UK cereal firm Weetabix is to be bought by US firm Post Holdings for $1.8bn (£1.4bn), its owner has confirmed.
Weetabix – made in the UK since 1932 – was put up for sale in January by China’s Bright Food, which bought a 60% stake in 2012.
Bright’s acquisition was the largest by a Chinese firm at the time, but it is believed to have struggled to build significant market share in China.
Chinese consumers prefer a hot, rice-based breakfast to cold cereal.
While Weetabix doubled sales in China in 2016, the UK still accounts for the majority of its sales.
Royal warrant
Post Holdings is the third-largest cereal firm in the US and owns brands including Great Grains, Golden Crisp and Cocoa Pebbles.
Some of the world’s biggest names in food, including the UK’s Associated British Foods and Italy’s Barilla, had been named as possible suitors for Weetabix.
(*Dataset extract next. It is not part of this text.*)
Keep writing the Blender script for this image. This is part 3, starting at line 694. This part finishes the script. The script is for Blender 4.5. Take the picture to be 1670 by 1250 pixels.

Northamptonshire-based Weetabix, which has a royal warrant, was family-owned until 2004, when it was bought by private equity firm Lion Capital. Its main factory in Kettering produces three billion Weetabix biscuits every year.
It is the largest producer of breakfast cereals in the UK and employs about 2,000 people.
Its products are exported to 80 countries, while it also has factories in Europe, east Africa and North America.